STATED GOAL: Find the string "scene" in the listing and report every line that has it.

DATA SUPPLIED:
(begin)

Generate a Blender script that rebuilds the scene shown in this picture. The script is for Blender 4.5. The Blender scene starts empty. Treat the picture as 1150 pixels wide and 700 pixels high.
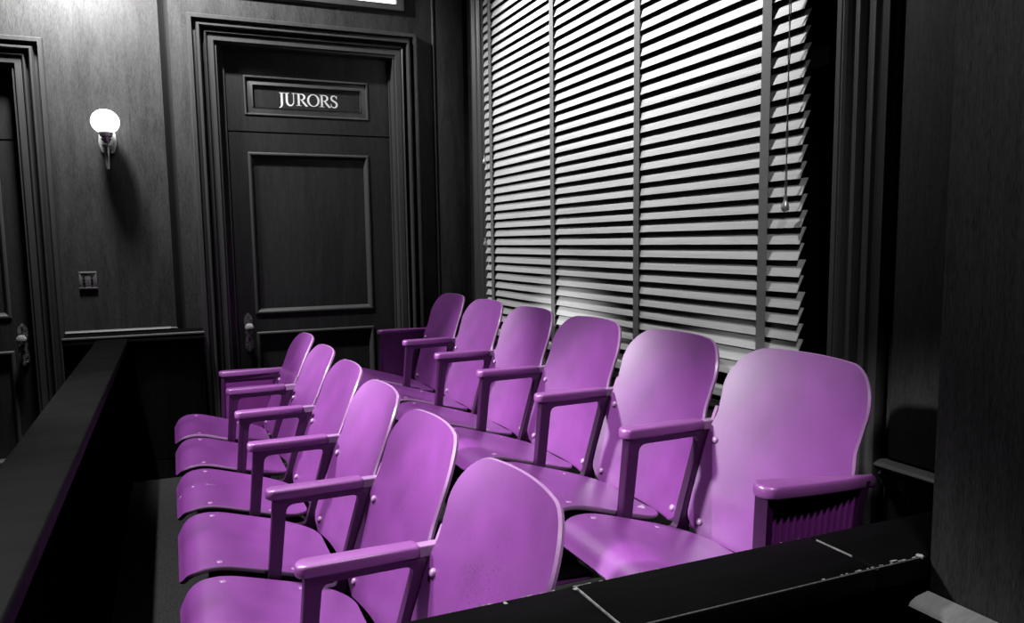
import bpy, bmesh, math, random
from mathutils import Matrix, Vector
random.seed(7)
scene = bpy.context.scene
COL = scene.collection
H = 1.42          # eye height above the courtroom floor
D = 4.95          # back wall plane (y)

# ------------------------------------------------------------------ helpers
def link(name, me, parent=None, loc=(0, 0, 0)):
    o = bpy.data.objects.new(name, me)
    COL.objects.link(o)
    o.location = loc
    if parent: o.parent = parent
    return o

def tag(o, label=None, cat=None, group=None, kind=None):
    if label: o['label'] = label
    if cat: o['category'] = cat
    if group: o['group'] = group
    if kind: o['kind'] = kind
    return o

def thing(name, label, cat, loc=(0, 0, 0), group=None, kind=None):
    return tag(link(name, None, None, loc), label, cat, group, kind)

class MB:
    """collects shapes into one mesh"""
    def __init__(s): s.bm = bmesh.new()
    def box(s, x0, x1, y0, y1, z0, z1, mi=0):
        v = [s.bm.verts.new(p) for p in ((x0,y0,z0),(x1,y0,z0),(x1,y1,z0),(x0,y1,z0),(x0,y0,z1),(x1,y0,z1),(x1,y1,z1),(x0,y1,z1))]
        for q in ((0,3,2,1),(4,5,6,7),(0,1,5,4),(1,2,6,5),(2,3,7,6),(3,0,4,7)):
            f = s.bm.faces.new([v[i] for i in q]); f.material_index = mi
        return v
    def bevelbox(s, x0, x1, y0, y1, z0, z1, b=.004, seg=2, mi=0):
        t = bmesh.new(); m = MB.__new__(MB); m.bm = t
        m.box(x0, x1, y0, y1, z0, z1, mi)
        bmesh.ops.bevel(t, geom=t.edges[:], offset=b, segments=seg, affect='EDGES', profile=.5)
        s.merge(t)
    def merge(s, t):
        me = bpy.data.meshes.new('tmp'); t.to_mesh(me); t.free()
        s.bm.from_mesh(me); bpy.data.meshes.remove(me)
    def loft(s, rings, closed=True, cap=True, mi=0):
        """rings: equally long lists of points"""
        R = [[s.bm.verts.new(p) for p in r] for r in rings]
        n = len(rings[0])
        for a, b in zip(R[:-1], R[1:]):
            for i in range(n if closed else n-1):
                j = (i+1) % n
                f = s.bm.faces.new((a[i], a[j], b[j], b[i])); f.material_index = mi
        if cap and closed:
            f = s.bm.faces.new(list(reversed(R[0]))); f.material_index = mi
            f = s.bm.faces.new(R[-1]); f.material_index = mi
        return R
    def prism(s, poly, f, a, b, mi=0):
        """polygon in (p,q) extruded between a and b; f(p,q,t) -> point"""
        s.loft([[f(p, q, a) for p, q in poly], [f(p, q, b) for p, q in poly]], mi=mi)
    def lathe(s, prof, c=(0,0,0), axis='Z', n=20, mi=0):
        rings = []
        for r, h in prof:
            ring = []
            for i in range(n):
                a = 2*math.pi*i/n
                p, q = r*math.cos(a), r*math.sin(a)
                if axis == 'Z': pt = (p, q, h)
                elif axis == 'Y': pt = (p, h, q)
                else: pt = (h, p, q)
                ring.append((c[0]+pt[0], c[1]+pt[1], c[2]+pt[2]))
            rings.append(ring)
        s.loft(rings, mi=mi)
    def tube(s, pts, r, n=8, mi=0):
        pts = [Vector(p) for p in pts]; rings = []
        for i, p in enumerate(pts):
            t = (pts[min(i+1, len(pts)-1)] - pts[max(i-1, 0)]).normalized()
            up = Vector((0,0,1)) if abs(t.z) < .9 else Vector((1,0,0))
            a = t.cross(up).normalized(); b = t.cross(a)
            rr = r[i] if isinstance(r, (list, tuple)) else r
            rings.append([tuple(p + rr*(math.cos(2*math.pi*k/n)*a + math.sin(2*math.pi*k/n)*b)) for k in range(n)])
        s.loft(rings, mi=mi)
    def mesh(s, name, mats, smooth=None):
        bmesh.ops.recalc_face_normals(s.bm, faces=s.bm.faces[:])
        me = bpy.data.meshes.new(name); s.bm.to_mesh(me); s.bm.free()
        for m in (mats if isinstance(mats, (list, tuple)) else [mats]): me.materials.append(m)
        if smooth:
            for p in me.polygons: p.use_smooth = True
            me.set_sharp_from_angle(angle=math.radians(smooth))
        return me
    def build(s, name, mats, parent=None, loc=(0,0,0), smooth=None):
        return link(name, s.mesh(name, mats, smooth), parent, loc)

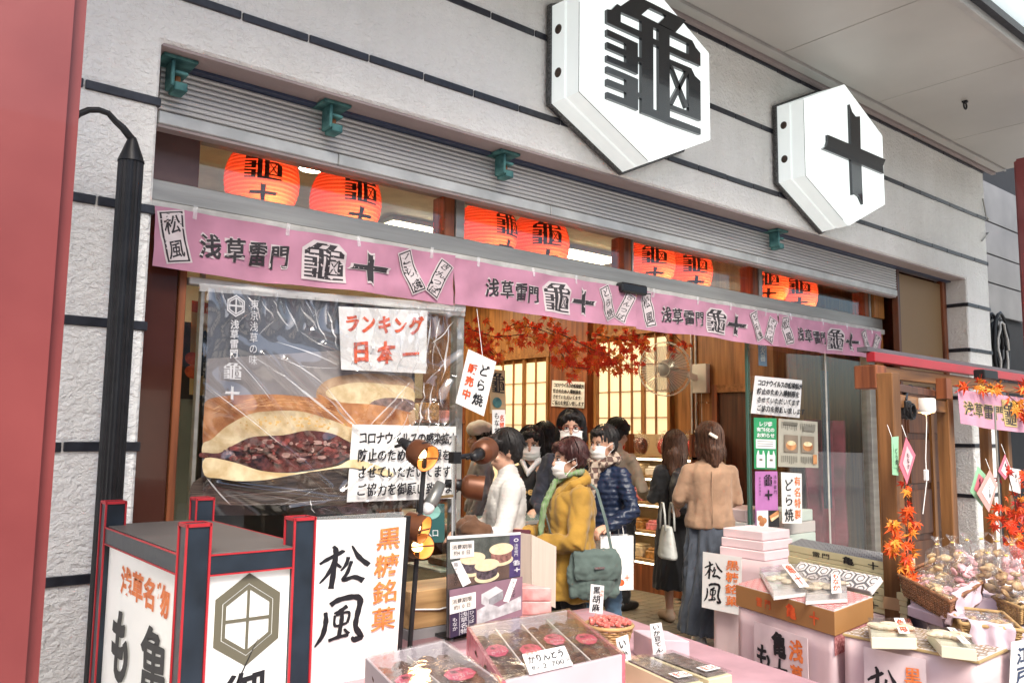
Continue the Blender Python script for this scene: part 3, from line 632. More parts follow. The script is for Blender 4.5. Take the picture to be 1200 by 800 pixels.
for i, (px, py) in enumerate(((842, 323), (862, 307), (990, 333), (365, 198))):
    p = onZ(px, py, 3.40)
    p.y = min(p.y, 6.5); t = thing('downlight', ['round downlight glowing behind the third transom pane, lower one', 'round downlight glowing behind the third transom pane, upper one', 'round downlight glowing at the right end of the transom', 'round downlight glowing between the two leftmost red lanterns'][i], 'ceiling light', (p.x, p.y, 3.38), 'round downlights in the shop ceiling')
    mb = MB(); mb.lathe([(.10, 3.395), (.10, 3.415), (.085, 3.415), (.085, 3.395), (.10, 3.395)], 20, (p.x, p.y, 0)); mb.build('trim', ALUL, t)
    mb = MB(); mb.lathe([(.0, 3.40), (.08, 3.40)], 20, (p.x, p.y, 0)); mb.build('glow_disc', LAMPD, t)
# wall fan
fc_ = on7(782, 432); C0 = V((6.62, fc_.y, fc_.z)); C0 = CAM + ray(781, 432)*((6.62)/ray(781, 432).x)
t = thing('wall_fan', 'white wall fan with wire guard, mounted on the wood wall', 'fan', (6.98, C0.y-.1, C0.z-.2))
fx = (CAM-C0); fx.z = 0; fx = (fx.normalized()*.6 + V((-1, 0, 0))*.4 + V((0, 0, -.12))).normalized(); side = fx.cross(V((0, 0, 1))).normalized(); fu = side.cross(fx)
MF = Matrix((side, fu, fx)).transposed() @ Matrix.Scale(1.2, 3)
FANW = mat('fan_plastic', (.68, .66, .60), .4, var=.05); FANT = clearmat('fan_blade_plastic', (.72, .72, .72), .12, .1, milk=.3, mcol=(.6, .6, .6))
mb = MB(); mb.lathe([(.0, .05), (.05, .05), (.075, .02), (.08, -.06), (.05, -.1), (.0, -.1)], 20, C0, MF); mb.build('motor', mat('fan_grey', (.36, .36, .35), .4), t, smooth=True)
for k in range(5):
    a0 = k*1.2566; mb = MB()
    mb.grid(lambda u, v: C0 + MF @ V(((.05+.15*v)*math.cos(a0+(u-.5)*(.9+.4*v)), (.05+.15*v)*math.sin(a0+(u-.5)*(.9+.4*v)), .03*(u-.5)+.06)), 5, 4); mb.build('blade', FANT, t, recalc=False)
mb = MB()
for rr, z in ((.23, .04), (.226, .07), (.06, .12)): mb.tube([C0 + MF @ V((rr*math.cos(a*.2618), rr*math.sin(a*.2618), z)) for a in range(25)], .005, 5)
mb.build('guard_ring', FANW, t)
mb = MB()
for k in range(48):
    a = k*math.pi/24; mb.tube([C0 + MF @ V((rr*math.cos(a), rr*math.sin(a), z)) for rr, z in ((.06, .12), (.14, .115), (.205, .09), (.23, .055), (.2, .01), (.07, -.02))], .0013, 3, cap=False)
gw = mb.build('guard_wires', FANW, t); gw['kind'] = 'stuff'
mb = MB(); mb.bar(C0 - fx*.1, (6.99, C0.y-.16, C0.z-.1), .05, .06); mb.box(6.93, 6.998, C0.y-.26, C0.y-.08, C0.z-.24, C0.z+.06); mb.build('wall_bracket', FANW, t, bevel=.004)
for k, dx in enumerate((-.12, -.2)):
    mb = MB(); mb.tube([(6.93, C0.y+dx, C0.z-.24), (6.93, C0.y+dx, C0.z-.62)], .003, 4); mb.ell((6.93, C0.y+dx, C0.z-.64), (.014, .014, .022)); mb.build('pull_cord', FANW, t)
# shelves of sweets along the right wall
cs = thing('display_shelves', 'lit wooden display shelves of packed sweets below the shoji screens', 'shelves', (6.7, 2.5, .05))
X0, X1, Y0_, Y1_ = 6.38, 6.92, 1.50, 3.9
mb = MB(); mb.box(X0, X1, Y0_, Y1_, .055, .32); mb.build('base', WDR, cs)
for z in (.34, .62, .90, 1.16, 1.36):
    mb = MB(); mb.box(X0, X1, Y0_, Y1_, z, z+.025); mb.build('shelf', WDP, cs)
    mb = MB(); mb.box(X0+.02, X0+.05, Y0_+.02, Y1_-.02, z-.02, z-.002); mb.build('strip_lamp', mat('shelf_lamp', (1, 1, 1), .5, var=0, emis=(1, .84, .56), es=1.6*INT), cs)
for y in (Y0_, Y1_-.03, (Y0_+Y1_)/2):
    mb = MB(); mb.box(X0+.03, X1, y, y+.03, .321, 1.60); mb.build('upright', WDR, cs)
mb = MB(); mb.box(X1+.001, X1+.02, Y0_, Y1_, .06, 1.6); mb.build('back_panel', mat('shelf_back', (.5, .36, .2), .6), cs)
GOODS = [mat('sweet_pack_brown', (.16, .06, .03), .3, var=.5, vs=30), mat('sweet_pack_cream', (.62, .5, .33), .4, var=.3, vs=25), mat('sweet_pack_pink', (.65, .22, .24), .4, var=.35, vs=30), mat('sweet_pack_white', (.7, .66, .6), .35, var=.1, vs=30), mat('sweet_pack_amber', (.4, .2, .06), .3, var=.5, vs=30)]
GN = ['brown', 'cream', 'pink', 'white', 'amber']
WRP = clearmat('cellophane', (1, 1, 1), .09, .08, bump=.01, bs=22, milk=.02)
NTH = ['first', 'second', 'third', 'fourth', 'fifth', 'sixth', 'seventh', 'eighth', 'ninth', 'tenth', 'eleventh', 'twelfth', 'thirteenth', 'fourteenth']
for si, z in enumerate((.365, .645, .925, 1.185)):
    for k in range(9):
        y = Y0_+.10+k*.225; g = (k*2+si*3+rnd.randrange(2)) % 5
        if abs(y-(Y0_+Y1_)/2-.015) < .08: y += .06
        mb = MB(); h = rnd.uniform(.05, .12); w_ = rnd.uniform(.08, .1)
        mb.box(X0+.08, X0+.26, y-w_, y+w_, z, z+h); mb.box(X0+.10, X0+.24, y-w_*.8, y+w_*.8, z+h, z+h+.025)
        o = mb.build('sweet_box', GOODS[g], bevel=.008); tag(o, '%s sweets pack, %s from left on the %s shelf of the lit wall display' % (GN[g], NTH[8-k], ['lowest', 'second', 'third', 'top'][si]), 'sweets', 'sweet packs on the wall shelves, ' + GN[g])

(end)

SOLUTION TO THE EXERCISE:
Generate a Blender script that rebuilds the scene shown in this picture. The script is for Blender 4.5. The Blender scene starts empty. Treat the picture as 1150 pixels wide and 700 pixels high.
scene = bpy.context.scene
COL = scene.collection
Continue the Blender Python script for this scene: part 3, from line 632. More parts follow. The script is for Blender 4.5. Take the picture to be 1200 by 800 pixels.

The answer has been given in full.